Given data
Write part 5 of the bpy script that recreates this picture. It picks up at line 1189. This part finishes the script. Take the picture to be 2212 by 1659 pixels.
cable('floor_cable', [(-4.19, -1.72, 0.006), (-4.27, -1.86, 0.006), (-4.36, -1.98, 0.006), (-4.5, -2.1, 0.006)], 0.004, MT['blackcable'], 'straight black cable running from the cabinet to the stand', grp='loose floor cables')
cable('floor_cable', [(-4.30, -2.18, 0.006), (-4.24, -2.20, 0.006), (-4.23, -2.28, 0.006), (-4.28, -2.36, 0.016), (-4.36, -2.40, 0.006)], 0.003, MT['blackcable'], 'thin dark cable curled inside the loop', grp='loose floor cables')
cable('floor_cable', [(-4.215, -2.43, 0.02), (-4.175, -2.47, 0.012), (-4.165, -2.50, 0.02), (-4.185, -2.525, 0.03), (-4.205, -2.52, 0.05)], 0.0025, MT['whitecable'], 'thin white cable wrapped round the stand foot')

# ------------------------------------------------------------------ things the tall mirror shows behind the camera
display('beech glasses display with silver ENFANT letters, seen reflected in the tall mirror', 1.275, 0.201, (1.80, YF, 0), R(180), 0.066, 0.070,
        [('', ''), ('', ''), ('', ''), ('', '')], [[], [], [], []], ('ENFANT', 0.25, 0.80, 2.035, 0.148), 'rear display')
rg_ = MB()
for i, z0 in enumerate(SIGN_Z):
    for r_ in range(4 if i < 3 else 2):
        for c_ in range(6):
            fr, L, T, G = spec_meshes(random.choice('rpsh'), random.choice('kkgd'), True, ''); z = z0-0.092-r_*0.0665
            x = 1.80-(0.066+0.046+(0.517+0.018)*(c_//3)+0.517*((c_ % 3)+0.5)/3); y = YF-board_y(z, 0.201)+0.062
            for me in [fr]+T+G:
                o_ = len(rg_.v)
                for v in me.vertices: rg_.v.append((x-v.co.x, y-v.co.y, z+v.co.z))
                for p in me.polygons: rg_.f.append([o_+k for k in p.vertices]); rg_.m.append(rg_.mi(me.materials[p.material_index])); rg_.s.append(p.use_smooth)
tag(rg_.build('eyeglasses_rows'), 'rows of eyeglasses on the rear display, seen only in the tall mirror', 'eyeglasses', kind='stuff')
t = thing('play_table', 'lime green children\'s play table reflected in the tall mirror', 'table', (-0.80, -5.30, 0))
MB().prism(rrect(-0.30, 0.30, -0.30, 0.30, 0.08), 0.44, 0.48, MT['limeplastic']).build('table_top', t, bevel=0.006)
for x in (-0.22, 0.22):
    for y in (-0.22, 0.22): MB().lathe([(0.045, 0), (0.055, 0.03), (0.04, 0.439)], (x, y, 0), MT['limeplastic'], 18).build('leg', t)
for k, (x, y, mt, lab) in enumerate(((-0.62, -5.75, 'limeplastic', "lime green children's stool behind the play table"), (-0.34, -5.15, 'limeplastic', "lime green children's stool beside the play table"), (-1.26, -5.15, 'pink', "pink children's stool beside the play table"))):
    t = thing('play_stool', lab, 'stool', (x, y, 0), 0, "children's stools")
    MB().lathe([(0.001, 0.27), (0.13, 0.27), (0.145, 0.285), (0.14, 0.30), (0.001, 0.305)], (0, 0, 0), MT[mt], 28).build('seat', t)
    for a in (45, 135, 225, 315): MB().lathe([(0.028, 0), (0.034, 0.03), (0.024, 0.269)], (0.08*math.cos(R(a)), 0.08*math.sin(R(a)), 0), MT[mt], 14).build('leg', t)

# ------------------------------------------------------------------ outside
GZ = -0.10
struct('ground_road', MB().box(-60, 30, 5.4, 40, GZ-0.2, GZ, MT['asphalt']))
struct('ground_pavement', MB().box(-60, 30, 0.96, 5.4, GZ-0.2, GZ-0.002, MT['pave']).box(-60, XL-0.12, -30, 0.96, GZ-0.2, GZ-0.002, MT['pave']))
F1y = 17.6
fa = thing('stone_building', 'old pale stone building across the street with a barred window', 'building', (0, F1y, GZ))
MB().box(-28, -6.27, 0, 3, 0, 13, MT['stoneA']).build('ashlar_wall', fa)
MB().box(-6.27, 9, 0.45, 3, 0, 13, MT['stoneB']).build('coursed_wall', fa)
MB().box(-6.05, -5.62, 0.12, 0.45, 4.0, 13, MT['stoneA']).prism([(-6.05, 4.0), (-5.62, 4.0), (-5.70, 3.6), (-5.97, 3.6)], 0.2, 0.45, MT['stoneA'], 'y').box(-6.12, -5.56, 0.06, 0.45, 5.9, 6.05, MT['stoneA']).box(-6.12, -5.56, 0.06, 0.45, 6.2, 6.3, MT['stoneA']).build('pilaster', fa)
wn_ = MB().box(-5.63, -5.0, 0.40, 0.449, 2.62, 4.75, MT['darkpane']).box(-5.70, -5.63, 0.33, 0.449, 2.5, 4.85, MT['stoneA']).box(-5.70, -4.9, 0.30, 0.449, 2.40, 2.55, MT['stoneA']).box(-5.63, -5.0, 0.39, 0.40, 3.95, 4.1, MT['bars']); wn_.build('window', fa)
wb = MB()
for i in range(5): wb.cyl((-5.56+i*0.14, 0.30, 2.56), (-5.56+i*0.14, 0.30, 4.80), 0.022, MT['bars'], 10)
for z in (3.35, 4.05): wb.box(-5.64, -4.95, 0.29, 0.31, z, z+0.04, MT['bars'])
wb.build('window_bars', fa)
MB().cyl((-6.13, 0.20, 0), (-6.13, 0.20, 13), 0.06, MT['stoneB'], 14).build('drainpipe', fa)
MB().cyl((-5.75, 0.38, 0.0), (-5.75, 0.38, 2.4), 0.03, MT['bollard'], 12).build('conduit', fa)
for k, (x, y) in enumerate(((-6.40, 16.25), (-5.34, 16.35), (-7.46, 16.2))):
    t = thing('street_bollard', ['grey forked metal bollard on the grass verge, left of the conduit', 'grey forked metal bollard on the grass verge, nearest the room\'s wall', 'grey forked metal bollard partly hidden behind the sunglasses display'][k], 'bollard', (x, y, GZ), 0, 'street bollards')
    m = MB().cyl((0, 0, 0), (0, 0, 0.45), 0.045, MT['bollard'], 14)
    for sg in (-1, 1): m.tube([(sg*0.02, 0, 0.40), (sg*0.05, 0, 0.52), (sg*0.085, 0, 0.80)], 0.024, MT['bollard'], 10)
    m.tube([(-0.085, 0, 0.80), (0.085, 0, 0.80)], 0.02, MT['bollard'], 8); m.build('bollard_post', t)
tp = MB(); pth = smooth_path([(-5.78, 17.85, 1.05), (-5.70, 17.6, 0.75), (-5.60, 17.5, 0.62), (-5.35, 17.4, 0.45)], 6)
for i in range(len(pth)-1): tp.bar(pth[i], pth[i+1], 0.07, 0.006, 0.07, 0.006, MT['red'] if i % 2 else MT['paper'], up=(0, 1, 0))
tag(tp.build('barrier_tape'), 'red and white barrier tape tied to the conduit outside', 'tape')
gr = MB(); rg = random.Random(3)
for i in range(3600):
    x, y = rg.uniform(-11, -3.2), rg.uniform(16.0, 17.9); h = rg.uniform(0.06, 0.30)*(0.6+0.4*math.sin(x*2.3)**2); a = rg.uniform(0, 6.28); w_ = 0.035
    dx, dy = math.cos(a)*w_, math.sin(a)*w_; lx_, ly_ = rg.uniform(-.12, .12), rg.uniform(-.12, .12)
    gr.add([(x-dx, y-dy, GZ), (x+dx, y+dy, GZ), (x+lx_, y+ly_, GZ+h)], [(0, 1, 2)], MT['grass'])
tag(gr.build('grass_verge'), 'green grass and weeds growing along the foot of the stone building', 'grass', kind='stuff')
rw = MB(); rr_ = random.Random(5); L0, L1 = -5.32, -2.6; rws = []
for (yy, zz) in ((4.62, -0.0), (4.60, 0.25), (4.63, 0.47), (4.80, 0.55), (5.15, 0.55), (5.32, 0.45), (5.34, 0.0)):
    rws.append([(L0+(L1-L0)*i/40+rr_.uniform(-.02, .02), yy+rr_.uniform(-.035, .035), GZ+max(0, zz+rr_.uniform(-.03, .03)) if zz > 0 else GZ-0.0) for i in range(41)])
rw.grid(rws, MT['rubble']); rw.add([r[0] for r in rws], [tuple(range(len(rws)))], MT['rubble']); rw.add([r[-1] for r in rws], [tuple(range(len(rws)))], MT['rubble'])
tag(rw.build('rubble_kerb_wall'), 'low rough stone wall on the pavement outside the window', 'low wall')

Challenge
Please print the material above exactly as it appears, from its first line through the line containing "the stand foot')", inclusive, and stop there.

Response for this exercise
Write part 5 of the bpy script that recreates this picture. It picks up at line 1189. This part finishes the script. Take the picture to be 2212 by 1659 pixels.
cable('floor_cable', [(-4.19, -1.72, 0.006), (-4.27, -1.86, 0.006), (-4.36, -1.98, 0.006), (-4.5, -2.1, 0.006)], 0.004, MT['blackcable'], 'straight black cable running from the cabinet to the stand', grp='loose floor cables')
cable('floor_cable', [(-4.30, -2.18, 0.006), (-4.24, -2.20, 0.006), (-4.23, -2.28, 0.006), (-4.28, -2.36, 0.016), (-4.36, -2.40, 0.006)], 0.003, MT['blackcable'], 'thin dark cable curled inside the loop', grp='loose floor cables')
cable('floor_cable', [(-4.215, -2.43, 0.02), (-4.175, -2.47, 0.012), (-4.165, -2.50, 0.02), (-4.185, -2.525, 0.03), (-4.205, -2.52, 0.05)], 0.0025, MT['whitecable'], 'thin white cable wrapped round the stand foot')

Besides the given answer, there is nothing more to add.